SECAM Implementation Details
SECAM encodes its identifying information differently from NTSC and PAL. Instead of a burst on every line, SECAM transmits vertical and horizontal identification signals (called Dr and Db identification) at specific lines in the vertical blanking interval. The subcarrier frequencies are f0R = 4.250000 MHz (for R−Y) and f0B = 4.43361875 MHz (for B−Y). The receiver must detect which color is being transmitted on each line and select the appropriate FM demodulator. This sequential nature means SECAM has effectively half the chroma vertical resolution of NTSC or PAL—though the delay line in the receiver compensates by averaging both color components for each line displayed. SECAM was adopted by France, the Soviet Union, and several African and Middle Eastern nations, partly for technical reasons and partly for political protectionism of French electronics industry.

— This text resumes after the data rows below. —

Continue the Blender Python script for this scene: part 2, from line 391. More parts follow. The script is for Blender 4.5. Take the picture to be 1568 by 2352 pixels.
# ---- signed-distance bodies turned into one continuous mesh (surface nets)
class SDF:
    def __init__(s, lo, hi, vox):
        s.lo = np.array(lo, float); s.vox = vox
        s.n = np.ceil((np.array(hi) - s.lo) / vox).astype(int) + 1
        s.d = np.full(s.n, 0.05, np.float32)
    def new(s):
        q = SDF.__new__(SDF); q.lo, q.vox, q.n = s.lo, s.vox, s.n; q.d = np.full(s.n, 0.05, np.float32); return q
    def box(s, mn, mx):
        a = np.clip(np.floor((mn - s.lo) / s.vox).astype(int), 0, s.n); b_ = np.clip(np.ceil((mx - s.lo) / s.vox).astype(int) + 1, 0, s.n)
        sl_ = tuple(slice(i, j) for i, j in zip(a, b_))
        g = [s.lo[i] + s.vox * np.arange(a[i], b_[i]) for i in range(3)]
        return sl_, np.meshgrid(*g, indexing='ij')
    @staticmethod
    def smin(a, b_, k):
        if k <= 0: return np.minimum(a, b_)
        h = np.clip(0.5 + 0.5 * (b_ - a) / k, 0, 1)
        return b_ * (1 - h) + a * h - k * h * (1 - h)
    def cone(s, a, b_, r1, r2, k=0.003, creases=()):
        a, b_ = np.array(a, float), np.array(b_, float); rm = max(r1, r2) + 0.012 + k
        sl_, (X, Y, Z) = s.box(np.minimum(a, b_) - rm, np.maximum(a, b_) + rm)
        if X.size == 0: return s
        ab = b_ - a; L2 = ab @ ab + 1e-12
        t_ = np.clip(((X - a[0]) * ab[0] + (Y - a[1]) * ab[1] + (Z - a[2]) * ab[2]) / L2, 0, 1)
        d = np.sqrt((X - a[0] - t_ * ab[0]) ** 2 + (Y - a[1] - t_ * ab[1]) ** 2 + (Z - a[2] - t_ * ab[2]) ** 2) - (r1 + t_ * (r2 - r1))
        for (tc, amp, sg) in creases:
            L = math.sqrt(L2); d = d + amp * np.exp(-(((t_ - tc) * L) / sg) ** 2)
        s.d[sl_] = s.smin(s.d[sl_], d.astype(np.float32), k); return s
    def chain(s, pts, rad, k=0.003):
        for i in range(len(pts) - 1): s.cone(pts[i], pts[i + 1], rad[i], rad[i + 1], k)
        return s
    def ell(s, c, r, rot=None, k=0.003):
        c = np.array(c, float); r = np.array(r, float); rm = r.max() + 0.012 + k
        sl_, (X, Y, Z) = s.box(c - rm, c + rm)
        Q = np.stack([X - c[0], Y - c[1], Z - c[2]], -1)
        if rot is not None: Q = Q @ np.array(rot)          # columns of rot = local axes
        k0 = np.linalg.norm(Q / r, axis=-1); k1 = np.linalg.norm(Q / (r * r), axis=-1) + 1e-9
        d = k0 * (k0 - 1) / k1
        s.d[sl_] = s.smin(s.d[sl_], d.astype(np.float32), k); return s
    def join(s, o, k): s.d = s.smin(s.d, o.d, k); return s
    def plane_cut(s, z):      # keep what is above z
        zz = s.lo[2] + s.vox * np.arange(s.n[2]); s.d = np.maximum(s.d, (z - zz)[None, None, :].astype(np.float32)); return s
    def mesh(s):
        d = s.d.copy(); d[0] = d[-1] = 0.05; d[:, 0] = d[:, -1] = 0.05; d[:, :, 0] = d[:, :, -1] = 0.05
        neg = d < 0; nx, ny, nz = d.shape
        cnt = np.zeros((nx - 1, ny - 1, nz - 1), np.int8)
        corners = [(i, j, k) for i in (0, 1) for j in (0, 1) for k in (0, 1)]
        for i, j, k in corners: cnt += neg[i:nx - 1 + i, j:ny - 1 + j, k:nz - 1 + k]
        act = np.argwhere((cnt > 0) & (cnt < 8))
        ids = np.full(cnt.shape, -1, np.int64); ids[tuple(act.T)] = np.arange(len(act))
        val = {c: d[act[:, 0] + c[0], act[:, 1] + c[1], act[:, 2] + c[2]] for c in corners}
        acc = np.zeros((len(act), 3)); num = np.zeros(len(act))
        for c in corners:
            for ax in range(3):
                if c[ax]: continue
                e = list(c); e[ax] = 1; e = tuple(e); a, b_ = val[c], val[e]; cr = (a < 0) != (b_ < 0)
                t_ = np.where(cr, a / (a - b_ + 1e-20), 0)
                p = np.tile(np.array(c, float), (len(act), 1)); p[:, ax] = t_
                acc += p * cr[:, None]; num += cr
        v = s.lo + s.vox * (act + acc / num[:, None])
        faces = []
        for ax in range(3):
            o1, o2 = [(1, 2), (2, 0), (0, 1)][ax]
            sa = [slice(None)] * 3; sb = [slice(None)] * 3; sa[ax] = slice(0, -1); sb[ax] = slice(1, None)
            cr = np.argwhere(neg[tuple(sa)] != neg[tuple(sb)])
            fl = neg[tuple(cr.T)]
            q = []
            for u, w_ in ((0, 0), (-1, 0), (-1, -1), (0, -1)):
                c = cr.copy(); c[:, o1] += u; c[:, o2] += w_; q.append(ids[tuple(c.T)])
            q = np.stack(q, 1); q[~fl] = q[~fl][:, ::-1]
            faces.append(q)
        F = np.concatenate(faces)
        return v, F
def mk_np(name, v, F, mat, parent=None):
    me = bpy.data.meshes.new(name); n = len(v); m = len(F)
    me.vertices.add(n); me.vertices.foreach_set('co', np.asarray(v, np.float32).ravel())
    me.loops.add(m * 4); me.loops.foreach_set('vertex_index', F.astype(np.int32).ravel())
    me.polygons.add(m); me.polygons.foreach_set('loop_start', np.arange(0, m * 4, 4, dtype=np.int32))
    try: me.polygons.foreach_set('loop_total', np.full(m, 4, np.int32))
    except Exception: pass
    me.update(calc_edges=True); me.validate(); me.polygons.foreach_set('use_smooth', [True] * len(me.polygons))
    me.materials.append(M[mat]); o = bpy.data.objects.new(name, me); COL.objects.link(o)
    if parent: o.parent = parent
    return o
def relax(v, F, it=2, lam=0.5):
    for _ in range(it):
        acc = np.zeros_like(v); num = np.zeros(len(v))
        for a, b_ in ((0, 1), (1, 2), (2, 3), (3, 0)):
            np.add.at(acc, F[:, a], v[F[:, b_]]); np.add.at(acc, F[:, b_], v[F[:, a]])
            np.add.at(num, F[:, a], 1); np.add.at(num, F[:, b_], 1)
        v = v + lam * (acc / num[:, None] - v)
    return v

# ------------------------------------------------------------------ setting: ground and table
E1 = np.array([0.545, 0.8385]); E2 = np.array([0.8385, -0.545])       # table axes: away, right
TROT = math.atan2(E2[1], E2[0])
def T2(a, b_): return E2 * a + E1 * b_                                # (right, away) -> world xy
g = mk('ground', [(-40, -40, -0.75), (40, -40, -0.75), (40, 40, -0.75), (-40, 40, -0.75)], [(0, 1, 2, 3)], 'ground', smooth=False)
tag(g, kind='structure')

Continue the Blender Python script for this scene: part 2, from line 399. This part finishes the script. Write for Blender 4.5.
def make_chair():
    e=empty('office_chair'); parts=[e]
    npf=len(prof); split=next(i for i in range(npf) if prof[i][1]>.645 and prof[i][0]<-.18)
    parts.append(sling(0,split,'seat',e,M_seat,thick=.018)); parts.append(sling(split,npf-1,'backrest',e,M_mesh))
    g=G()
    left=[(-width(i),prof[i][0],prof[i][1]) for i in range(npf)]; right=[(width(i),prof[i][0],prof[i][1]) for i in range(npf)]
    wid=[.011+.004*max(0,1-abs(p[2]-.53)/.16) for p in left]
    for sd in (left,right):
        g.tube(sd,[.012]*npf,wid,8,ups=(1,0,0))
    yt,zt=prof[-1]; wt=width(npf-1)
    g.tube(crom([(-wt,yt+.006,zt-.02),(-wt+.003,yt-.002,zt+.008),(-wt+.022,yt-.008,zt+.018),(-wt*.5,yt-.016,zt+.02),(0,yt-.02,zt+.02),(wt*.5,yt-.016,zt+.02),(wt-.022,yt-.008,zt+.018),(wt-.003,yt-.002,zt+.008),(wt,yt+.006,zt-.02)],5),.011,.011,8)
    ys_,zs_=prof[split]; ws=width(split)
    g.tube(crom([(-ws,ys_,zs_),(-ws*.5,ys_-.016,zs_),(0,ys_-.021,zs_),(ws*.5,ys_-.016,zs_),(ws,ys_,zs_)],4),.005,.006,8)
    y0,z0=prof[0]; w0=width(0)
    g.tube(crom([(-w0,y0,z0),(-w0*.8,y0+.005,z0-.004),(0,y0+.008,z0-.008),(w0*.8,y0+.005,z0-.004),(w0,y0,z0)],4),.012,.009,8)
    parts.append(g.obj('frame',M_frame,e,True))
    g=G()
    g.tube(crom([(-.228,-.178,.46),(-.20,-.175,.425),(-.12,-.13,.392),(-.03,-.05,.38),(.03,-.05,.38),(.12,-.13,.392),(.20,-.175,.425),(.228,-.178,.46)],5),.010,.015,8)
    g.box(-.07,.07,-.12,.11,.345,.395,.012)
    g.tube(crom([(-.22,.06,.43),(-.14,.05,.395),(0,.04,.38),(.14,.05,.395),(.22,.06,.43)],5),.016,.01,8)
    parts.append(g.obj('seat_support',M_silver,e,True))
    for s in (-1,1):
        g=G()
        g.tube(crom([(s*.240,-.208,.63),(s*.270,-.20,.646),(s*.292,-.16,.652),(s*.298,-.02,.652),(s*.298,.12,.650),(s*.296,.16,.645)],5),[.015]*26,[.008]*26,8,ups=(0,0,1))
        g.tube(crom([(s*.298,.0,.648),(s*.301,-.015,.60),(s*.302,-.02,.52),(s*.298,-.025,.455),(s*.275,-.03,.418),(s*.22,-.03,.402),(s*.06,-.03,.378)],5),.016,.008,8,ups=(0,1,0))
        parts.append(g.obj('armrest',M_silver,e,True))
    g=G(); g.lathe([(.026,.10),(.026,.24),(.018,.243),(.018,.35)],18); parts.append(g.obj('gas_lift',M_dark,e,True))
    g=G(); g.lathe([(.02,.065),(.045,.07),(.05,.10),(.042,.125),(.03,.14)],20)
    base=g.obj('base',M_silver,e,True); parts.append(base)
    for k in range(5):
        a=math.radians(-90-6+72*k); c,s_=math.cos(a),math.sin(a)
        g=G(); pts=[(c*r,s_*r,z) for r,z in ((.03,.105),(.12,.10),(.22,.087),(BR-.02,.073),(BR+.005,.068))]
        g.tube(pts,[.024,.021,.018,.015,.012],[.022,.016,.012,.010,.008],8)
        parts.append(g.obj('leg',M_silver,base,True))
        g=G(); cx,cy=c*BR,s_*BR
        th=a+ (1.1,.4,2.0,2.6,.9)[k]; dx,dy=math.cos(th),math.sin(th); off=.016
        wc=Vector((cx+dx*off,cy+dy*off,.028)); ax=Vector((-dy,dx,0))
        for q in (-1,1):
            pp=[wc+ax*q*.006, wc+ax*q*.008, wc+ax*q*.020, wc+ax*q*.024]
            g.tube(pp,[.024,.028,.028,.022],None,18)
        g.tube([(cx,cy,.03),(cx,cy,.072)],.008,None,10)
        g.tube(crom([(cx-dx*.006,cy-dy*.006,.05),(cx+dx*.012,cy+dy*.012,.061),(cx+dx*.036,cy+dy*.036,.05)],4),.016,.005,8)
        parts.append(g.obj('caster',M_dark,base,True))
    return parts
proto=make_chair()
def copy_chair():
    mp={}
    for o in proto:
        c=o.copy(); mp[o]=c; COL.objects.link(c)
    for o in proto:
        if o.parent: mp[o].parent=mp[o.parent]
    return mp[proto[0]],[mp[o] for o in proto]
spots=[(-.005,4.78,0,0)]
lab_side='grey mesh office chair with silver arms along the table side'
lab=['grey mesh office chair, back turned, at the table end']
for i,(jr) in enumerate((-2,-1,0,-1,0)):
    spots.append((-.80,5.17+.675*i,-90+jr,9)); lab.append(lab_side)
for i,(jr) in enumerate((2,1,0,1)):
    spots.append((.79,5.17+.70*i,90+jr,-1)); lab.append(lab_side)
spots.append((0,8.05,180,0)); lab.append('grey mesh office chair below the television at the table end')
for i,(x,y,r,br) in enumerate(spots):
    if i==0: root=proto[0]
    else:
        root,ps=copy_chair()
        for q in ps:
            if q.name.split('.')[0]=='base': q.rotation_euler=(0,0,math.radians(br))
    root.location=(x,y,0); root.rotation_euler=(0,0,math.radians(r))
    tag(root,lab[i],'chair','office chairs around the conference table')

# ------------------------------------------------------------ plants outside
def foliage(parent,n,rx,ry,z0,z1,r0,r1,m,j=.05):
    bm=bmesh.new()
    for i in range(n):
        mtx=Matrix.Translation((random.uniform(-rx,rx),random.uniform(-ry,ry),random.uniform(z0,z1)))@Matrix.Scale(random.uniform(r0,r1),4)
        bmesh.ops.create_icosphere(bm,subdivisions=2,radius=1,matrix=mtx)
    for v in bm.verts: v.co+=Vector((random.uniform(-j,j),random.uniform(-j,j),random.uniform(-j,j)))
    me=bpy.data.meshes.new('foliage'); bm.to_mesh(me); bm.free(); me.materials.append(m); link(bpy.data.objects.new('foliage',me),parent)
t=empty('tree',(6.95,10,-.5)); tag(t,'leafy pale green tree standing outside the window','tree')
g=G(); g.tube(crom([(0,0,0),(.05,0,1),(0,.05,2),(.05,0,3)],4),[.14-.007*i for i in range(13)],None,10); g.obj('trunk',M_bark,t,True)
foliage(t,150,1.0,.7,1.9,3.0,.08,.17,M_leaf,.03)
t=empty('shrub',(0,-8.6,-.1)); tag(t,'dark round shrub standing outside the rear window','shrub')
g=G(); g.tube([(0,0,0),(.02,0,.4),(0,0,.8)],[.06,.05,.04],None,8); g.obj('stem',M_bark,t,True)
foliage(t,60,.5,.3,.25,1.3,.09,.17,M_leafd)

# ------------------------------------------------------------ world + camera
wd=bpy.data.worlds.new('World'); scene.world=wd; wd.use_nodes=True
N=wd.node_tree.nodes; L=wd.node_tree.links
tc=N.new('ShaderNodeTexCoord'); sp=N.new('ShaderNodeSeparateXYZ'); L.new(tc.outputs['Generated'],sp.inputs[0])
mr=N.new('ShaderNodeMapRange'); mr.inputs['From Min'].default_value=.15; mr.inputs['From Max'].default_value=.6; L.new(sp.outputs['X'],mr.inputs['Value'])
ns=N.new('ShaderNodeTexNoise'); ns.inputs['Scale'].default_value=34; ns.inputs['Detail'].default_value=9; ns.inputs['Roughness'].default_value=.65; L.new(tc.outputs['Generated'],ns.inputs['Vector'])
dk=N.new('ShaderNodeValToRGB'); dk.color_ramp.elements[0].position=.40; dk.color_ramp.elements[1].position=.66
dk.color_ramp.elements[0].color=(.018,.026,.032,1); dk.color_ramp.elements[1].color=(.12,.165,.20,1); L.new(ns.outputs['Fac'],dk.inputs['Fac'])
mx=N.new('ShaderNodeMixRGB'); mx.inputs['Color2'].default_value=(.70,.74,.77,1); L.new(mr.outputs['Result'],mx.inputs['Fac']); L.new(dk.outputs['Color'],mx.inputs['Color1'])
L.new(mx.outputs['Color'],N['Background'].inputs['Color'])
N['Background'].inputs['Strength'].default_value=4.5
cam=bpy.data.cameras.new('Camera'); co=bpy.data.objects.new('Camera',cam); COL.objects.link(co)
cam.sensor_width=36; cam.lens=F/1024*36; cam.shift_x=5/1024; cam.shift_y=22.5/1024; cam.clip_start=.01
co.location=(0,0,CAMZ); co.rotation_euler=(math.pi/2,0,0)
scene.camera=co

Comparison of the Three Systems
- NTSC: 525 lines, 29.97 fps, QAM subcarrier at 3.58 MHz, susceptible to phase errors, simplest receiver
- PAL: 625 lines, 25 fps, QAM subcarrier at 4.43 MHz, phase-error-correcting via delay line, most widely adopted
- SECAM: 625 lines, 25 fps, FM chroma on alternating lines, immune to phase error, most complex receiver
Color Adoption
Color television adoption was slow and expensive. The first NTSC color receiver, the RCA CT-100, shipped in 1954 at $1,000 (equivalent to roughly $11,000 today) with a 12-inch round CRT. Only about 5,000 sets sold in the first year. In 1965, only 10% of US households had color sets. The turning point came with the 1966–1967 television season, when all three networks committed to prime-time color programming, and affordable Japanese imports (Zenith, Sony) drove prices below $300. By 1972, color sets outnumbered B&W in American homes. The 1969 Apollo 11 moon landing, broadcast in color to an estimated 600 million viewers worldwide, is often cited as the moment color television went from luxury to necessity. In Europe, PAL and SECAM adoption lagged until the mid-1970s, constrained by higher set costs and the need for standardized broadcasting across national borders.